▸ **Prompt**
Reproduce the listing below exactly. Pictures do not belong in the copy.

▸ **Listed records**
•••••

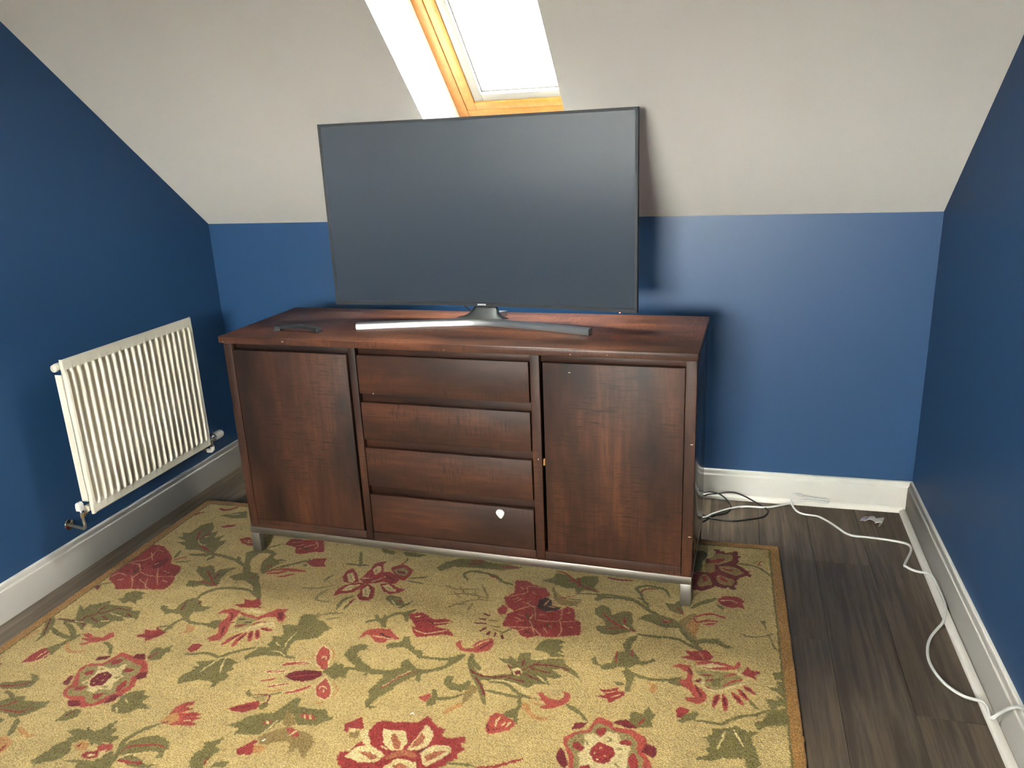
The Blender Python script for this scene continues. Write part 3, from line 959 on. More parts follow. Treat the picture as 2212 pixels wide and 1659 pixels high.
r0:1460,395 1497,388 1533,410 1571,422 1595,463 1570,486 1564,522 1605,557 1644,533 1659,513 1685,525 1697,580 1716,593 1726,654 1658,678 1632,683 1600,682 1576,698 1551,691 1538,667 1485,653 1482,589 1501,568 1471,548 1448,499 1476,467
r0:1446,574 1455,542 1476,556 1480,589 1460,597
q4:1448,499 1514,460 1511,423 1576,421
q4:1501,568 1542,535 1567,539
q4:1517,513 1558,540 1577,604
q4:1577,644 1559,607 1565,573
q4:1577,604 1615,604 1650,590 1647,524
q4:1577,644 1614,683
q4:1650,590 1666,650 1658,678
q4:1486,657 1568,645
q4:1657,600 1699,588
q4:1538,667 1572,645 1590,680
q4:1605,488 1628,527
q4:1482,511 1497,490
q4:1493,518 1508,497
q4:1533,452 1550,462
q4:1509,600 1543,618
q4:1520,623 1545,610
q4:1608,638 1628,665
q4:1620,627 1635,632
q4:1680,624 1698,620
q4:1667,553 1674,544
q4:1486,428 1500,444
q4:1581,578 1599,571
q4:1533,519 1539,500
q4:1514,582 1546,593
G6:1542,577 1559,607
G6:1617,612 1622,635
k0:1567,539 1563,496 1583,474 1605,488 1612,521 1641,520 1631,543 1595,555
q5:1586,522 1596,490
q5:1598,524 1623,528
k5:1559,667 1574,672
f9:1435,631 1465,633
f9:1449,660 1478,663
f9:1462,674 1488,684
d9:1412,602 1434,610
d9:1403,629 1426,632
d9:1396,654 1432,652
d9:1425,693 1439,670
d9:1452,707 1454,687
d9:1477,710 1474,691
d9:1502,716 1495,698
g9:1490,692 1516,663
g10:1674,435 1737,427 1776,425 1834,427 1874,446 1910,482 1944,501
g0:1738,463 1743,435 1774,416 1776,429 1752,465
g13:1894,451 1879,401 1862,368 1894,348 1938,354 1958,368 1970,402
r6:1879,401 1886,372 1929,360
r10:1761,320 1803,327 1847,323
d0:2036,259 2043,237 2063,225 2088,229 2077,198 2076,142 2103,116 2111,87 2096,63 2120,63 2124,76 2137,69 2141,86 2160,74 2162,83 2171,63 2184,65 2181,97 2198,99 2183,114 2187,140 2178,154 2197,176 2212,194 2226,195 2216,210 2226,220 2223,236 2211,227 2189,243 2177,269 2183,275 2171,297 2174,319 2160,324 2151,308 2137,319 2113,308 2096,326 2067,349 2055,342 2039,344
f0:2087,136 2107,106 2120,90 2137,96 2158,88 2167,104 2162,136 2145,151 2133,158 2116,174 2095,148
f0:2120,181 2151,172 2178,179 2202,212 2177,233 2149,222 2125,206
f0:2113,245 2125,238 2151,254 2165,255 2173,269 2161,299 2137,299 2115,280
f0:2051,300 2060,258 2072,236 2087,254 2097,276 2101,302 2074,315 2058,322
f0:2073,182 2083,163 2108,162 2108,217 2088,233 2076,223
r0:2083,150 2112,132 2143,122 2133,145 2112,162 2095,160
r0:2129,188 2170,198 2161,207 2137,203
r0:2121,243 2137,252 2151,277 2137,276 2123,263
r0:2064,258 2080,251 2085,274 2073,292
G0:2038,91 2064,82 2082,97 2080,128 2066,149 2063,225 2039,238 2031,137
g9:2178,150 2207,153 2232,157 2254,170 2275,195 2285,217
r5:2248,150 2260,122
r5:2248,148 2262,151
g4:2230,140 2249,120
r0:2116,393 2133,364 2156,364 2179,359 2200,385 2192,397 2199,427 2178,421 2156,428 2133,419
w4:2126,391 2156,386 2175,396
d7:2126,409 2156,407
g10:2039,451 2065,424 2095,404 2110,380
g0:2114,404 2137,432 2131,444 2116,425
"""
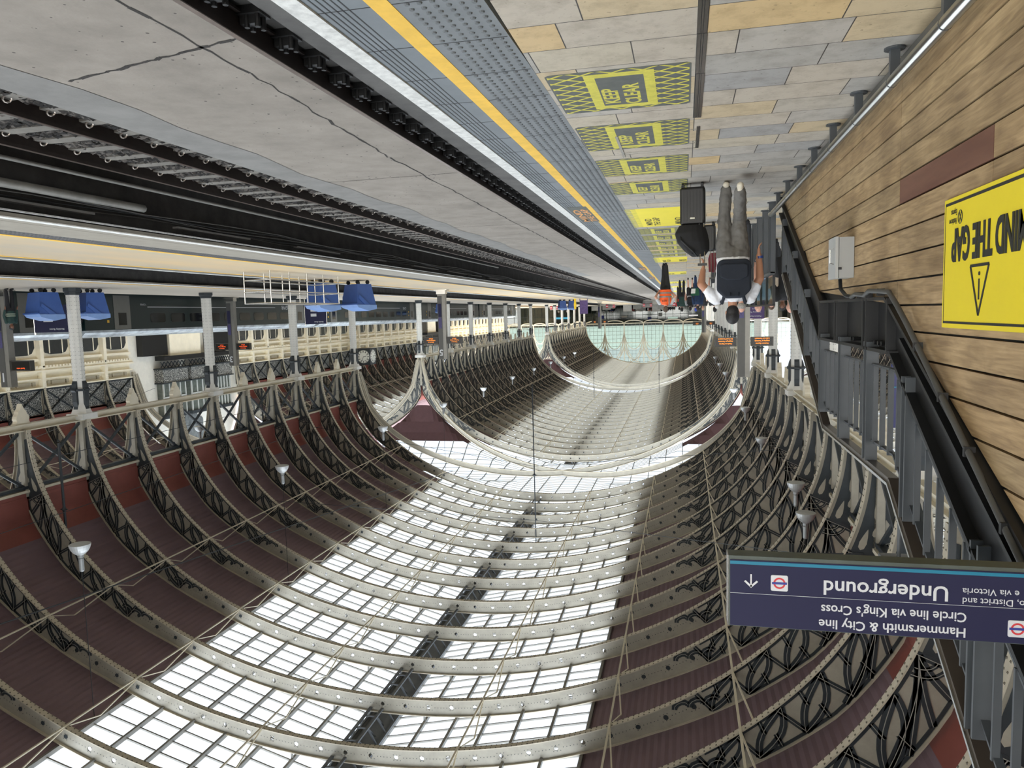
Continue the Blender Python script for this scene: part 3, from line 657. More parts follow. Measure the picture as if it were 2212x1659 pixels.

•••••

▸ **Finished task**
The Blender Python script for this scene continues. Write part 3, from line 959 on. More parts follow. Treat the picture as 2212 pixels wide and 1659 pixels high.
r0:1460,395 1497,388 1533,410 1571,422 1595,463 1570,486 1564,522 1605,557 1644,533 1659,513 1685,525 1697,580 1716,593 1726,654 1658,678 1632,683 1600,682 1576,698 1551,691 1538,667 1485,653 1482,589 1501,568 1471,548 1448,499 1476,467
r0:1446,574 1455,542 1476,556 1480,589 1460,597
q4:1448,499 1514,460 1511,423 1576,421
q4:1501,568 1542,535 1567,539
q4:1517,513 1558,540 1577,604
q4:1577,644 1559,607 1565,573
q4:1577,604 1615,604 1650,590 1647,524
q4:1577,644 1614,683
q4:1650,590 1666,650 1658,678
q4:1486,657 1568,645
q4:1657,600 1699,588
q4:1538,667 1572,645 1590,680
q4:1605,488 1628,527
q4:1482,511 1497,490
q4:1493,518 1508,497
q4:1533,452 1550,462
q4:1509,600 1543,618
q4:1520,623 1545,610
q4:1608,638 1628,665
q4:1620,627 1635,632
q4:1680,624 1698,620
q4:1667,553 1674,544
q4:1486,428 1500,444
q4:1581,578 1599,571
q4:1533,519 1539,500
q4:1514,582 1546,593
G6:1542,577 1559,607
G6:1617,612 1622,635
k0:1567,539 1563,496 1583,474 1605,488 1612,521 1641,520 1631,543 1595,555
q5:1586,522 1596,490
q5:1598,524 1623,528
k5:1559,667 1574,672
f9:1435,631 1465,633
f9:1449,660 1478,663
f9:1462,674 1488,684
d9:1412,602 1434,610
d9:1403,629 1426,632
d9:1396,654 1432,652
d9:1425,693 1439,670
d9:1452,707 1454,687
d9:1477,710 1474,691
d9:1502,716 1495,698
g9:1490,692 1516,663
g10:1674,435 1737,427 1776,425 1834,427 1874,446 1910,482 1944,501
g0:1738,463 1743,435 1774,416 1776,429 1752,465
g13:1894,451 1879,401 1862,368 1894,348 1938,354 1958,368 1970,402
r6:1879,401 1886,372 1929,360
r10:1761,320 1803,327 1847,323
d0:2036,259 2043,237 2063,225 2088,229 2077,198 2076,142 2103,116 2111,87 2096,63 2120,63 2124,76 2137,69 2141,86 2160,74 2162,83 2171,63 2184,65 2181,97 2198,99 2183,114 2187,140 2178,154 2197,176 2212,194 2226,195 2216,210 2226,220 2223,236 2211,227 2189,243 2177,269 2183,275 2171,297 2174,319 2160,324 2151,308 2137,319 2113,308 2096,326 2067,349 2055,342 2039,344
f0:2087,136 2107,106 2120,90 2137,96 2158,88 2167,104 2162,136 2145,151 2133,158 2116,174 2095,148
f0:2120,181 2151,172 2178,179 2202,212 2177,233 2149,222 2125,206
f0:2113,245 2125,238 2151,254 2165,255 2173,269 2161,299 2137,299 2115,280
f0:2051,300 2060,258 2072,236 2087,254 2097,276 2101,302 2074,315 2058,322
f0:2073,182 2083,163 2108,162 2108,217 2088,233 2076,223
r0:2083,150 2112,132 2143,122 2133,145 2112,162 2095,160
r0:2129,188 2170,198 2161,207 2137,203
r0:2121,243 2137,252 2151,277 2137,276 2123,263
r0:2064,258 2080,251 2085,274 2073,292
G0:2038,91 2064,82 2082,97 2080,128 2066,149 2063,225 2039,238 2031,137
g9:2178,150 2207,153 2232,157 2254,170 2275,195 2285,217
r5:2248,150 2260,122
r5:2248,148 2262,151
g4:2230,140 2249,120
r0:2116,393 2133,364 2156,364 2179,359 2200,385 2192,397 2199,427 2178,421 2156,428 2133,419
w4:2126,391 2156,386 2175,396
d7:2126,409 2156,407
g10:2039,451 2065,424 2095,404 2110,380
g0:2114,404 2137,432 2131,444 2116,425
"""
Continue the Blender Python script for this scene: part 3, from line 657. More parts follow. Measure the picture as if it were 2212x1659 pixels.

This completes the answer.